◆ **Task instructions**: Copy out exactly the lines from the one holding "Write the bpy" through the one holding "PI = math.pi", ends included; omit images.

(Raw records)
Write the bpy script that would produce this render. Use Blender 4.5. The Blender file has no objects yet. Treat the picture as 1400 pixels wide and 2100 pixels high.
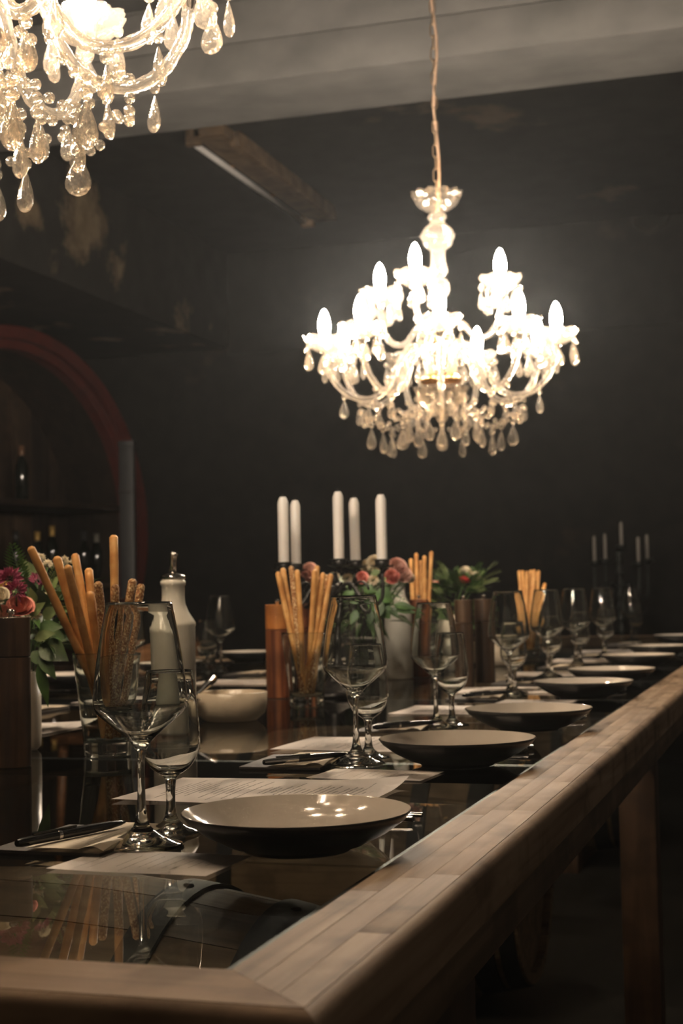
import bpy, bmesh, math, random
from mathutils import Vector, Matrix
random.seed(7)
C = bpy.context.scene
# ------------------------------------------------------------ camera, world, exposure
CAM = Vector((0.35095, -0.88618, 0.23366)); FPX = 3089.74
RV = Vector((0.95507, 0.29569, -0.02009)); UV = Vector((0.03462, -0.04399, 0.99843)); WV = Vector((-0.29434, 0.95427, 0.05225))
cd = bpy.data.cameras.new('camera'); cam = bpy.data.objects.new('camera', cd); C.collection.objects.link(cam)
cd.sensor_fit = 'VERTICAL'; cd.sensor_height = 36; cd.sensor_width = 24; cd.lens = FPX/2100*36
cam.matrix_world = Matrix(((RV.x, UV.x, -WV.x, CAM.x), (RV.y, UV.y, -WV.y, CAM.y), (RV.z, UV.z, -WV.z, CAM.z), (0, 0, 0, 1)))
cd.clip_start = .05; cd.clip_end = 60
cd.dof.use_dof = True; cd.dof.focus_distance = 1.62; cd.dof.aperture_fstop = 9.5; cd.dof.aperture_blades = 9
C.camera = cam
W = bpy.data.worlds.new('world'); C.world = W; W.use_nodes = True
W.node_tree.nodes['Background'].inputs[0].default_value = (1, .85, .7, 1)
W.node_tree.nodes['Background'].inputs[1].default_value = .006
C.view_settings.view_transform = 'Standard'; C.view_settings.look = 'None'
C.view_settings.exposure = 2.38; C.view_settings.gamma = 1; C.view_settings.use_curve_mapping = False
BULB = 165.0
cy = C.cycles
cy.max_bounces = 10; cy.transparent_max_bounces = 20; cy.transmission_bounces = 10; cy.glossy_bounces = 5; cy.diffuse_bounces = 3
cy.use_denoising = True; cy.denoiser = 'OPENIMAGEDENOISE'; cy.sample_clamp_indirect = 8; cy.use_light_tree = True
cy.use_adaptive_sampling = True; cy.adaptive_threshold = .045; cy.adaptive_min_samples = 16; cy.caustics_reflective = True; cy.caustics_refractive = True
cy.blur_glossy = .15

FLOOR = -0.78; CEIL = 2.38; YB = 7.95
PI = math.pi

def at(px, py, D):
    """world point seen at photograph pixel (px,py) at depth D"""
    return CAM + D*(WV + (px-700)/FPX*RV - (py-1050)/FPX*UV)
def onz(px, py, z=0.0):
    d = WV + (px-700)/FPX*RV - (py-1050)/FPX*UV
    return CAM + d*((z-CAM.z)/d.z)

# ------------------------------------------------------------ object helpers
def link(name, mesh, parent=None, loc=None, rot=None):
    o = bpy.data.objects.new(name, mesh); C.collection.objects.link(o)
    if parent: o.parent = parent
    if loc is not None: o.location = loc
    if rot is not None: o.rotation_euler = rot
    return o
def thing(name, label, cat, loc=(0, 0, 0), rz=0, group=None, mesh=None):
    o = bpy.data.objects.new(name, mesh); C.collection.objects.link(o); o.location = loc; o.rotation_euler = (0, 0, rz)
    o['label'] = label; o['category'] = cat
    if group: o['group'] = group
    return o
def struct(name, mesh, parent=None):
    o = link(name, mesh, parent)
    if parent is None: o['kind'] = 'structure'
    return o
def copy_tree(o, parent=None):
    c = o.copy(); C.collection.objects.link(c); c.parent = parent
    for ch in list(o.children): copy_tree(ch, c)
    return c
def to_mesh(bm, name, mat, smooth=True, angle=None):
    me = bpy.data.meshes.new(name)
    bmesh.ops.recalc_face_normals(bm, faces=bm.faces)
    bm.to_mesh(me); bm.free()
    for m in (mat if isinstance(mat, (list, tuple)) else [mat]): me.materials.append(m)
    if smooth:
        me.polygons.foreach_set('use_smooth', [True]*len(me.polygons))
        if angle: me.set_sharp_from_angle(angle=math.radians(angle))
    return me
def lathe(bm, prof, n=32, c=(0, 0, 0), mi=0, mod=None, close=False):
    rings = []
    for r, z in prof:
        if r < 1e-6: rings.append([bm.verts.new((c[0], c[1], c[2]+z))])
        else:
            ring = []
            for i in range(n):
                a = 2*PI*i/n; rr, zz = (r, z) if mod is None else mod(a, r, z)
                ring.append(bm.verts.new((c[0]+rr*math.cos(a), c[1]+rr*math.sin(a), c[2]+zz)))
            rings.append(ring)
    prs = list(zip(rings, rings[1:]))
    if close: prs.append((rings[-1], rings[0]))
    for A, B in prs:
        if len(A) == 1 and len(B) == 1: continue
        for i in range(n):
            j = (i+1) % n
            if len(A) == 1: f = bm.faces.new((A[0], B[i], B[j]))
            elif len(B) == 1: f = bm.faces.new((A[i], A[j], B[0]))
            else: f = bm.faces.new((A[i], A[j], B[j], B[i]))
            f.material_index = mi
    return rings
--
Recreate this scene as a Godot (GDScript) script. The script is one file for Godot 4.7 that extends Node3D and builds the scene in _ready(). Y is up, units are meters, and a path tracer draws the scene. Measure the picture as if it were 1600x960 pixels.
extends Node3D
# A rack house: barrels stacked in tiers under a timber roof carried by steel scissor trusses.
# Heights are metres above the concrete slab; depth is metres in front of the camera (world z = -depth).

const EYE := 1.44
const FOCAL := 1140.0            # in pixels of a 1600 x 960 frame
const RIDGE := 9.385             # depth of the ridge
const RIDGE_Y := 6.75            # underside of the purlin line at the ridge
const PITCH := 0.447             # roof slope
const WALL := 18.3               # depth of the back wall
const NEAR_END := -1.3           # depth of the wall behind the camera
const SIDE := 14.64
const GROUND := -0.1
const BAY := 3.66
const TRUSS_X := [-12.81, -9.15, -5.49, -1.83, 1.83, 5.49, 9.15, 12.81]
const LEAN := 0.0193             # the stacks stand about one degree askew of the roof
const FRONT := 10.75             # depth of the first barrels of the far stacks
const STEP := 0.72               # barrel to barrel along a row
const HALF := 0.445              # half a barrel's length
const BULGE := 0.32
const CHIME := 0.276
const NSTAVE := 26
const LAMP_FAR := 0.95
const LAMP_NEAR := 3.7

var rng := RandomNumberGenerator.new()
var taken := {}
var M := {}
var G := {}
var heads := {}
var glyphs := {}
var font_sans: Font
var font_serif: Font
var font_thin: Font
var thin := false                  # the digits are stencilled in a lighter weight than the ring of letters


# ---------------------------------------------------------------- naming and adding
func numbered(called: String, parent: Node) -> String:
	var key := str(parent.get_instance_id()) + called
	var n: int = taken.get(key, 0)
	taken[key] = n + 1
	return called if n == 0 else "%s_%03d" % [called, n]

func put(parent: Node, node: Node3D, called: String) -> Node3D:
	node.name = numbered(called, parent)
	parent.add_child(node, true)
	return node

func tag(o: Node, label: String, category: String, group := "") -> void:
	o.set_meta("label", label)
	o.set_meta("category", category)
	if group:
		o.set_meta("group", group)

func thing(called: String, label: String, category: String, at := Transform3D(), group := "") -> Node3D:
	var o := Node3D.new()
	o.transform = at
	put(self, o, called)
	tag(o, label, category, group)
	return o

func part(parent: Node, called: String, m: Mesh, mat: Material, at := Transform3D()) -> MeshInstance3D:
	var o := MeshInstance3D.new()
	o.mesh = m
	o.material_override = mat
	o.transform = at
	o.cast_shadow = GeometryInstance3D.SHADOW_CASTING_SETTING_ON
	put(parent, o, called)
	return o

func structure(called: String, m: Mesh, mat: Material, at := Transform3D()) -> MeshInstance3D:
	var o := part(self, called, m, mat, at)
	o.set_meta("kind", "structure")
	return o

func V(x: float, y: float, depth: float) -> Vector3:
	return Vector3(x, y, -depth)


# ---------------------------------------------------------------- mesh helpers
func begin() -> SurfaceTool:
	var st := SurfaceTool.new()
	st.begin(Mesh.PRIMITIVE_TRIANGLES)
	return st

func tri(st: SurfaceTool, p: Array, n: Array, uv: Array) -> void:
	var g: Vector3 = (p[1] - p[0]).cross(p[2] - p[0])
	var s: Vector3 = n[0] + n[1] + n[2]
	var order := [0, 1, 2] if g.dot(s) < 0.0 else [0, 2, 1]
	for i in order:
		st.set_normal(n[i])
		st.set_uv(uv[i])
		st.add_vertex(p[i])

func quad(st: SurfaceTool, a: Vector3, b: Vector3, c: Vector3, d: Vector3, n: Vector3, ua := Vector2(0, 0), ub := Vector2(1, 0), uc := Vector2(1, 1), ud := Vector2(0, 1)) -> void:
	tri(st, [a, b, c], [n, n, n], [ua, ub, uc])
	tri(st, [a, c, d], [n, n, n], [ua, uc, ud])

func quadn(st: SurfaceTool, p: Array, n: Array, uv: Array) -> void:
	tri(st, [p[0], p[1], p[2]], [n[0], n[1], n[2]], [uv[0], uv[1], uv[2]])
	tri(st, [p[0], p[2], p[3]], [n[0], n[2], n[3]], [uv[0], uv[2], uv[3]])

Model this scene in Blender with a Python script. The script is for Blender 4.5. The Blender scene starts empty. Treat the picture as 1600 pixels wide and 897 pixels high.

◆ **Written response**:
Write the bpy script that would produce this render. Use Blender 4.5. The Blender file has no objects yet. Treat the picture as 1400 pixels wide and 2100 pixels high.
import bpy, bmesh, math, random
from mathutils import Vector, Matrix
random.seed(7)
C = bpy.context.scene
# ------------------------------------------------------------ camera, world, exposure
CAM = Vector((0.35095, -0.88618, 0.23366)); FPX = 3089.74
RV = Vector((0.95507, 0.29569, -0.02009)); UV = Vector((0.03462, -0.04399, 0.99843)); WV = Vector((-0.29434, 0.95427, 0.05225))
cd = bpy.data.cameras.new('camera'); cam = bpy.data.objects.new('camera', cd); C.collection.objects.link(cam)
cd.sensor_fit = 'VERTICAL'; cd.sensor_height = 36; cd.sensor_width = 24; cd.lens = FPX/2100*36
cam.matrix_world = Matrix(((RV.x, UV.x, -WV.x, CAM.x), (RV.y, UV.y, -WV.y, CAM.y), (RV.z, UV.z, -WV.z, CAM.z), (0, 0, 0, 1)))
cd.clip_start = .05; cd.clip_end = 60
cd.dof.use_dof = True; cd.dof.focus_distance = 1.62; cd.dof.aperture_fstop = 9.5; cd.dof.aperture_blades = 9
C.camera = cam
W = bpy.data.worlds.new('world'); C.world = W; W.use_nodes = True
W.node_tree.nodes['Background'].inputs[0].default_value = (1, .85, .7, 1)
W.node_tree.nodes['Background'].inputs[1].default_value = .006
C.view_settings.view_transform = 'Standard'; C.view_settings.look = 'None'
C.view_settings.exposure = 2.38; C.view_settings.gamma = 1; C.view_settings.use_curve_mapping = False
BULB = 165.0
cy = C.cycles
cy.max_bounces = 10; cy.transparent_max_bounces = 20; cy.transmission_bounces = 10; cy.glossy_bounces = 5; cy.diffuse_bounces = 3
cy.use_denoising = True; cy.denoiser = 'OPENIMAGEDENOISE'; cy.sample_clamp_indirect = 8; cy.use_light_tree = True
cy.use_adaptive_sampling = True; cy.adaptive_threshold = .045; cy.adaptive_min_samples = 16; cy.caustics_reflective = True; cy.caustics_refractive = True
cy.blur_glossy = .15

FLOOR = -0.78; CEIL = 2.38; YB = 7.95
PI = math.pi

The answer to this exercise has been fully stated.